SET PROBLEM — Pick out each line in these entries that contains the string "Blender".

GIVEN RECORDS —
◇ ◇ ◇ ◇ ◇ ◇ ◇

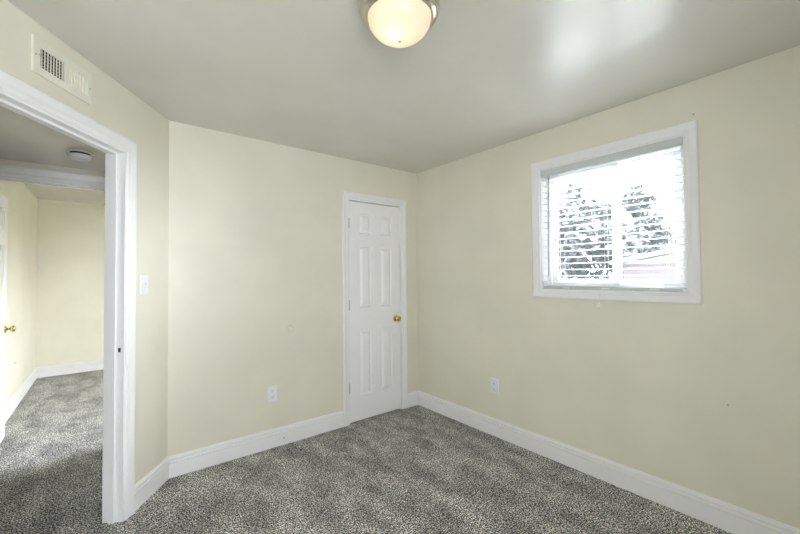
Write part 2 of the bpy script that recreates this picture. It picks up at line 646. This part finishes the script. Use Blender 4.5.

◇ ◇ ◇ ◇ ◇ ◇ ◇

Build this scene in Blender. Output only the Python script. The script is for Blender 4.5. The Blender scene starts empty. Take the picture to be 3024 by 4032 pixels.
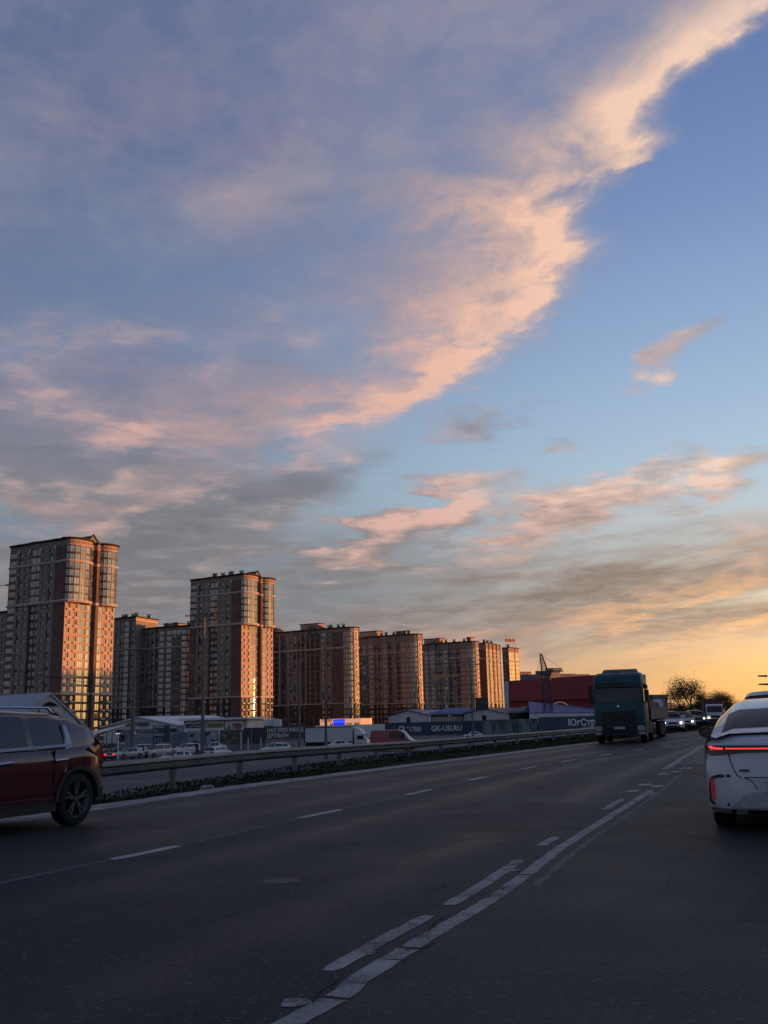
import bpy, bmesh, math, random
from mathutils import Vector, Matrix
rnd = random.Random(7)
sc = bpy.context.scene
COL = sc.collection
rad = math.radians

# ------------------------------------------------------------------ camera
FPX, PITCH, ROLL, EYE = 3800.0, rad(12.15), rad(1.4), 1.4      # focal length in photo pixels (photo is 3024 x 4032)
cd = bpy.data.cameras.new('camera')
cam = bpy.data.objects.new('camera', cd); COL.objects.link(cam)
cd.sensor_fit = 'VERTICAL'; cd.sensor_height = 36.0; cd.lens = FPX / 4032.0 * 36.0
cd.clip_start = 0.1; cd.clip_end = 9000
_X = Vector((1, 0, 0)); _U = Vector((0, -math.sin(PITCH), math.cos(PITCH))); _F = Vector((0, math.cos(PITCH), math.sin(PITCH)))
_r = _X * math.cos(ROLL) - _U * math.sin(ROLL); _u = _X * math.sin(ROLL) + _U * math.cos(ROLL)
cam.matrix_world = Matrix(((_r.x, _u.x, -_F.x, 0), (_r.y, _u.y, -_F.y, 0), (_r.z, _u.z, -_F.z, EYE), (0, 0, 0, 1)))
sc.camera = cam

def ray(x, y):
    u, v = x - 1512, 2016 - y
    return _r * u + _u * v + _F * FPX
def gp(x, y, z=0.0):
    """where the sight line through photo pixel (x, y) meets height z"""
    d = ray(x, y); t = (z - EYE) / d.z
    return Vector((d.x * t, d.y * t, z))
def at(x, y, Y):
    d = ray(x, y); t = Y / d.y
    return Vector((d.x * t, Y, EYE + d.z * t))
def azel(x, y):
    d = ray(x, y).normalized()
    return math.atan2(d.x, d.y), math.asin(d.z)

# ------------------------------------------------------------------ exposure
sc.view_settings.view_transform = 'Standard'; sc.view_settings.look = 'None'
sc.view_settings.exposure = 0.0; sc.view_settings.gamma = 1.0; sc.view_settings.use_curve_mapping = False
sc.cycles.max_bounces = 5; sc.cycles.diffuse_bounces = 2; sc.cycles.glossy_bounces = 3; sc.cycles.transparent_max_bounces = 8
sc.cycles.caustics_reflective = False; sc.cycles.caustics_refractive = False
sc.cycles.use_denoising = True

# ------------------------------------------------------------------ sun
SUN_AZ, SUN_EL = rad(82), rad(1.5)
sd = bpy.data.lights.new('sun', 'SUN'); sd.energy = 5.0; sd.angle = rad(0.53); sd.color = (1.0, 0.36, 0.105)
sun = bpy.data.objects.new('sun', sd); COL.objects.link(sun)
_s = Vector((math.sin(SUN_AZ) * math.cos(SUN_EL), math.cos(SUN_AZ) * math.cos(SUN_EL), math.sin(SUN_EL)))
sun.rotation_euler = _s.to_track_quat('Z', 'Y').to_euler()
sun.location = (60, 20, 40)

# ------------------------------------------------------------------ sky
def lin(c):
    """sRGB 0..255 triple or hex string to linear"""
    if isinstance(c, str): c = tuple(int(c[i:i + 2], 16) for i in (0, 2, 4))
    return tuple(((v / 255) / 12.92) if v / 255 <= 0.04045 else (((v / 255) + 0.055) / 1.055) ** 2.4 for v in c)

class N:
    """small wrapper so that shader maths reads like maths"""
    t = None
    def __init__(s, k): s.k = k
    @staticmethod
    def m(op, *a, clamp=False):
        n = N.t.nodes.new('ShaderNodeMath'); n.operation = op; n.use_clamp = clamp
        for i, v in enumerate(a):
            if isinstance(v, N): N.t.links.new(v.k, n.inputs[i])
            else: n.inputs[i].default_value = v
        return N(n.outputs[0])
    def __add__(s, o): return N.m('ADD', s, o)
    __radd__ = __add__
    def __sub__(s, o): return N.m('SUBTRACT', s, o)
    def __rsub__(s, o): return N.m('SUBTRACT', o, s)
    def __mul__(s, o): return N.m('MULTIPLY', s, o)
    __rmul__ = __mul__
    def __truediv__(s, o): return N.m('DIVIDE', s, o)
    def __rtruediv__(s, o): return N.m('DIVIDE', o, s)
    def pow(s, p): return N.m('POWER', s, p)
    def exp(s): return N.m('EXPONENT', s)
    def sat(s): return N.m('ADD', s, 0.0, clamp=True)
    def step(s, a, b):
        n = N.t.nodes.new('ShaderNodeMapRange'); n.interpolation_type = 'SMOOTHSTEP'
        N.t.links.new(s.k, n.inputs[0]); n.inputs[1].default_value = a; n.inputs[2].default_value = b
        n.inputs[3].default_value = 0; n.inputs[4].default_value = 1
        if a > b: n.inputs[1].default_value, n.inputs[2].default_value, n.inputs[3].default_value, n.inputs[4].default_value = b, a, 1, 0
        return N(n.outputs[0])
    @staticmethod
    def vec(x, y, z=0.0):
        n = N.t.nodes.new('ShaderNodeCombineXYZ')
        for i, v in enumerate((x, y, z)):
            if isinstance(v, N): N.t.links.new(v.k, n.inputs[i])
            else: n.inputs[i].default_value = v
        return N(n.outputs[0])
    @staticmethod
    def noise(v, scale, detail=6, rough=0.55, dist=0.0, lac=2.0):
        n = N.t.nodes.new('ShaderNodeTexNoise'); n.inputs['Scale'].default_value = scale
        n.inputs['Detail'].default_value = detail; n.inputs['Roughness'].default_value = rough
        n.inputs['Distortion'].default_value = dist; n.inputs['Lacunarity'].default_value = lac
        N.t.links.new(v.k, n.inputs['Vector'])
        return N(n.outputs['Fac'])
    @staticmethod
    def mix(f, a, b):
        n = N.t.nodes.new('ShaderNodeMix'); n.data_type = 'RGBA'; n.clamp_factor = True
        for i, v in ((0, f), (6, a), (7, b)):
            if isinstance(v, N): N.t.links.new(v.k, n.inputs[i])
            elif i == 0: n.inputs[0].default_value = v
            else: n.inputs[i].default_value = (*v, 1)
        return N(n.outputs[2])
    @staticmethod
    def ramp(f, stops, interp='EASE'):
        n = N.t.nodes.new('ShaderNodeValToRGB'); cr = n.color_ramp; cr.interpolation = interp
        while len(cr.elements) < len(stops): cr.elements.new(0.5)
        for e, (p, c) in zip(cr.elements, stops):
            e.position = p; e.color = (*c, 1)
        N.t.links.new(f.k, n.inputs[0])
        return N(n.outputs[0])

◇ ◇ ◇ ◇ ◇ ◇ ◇

RESPONSE —
Write part 2 of the bpy script that recreates this picture. It picks up at line 646. This part finishes the script. Use Blender 4.5.
Build this scene in Blender. Output only the Python script. The script is for Blender 4.5. The Blender scene starts empty. Take the picture to be 3024 by 4032 pixels.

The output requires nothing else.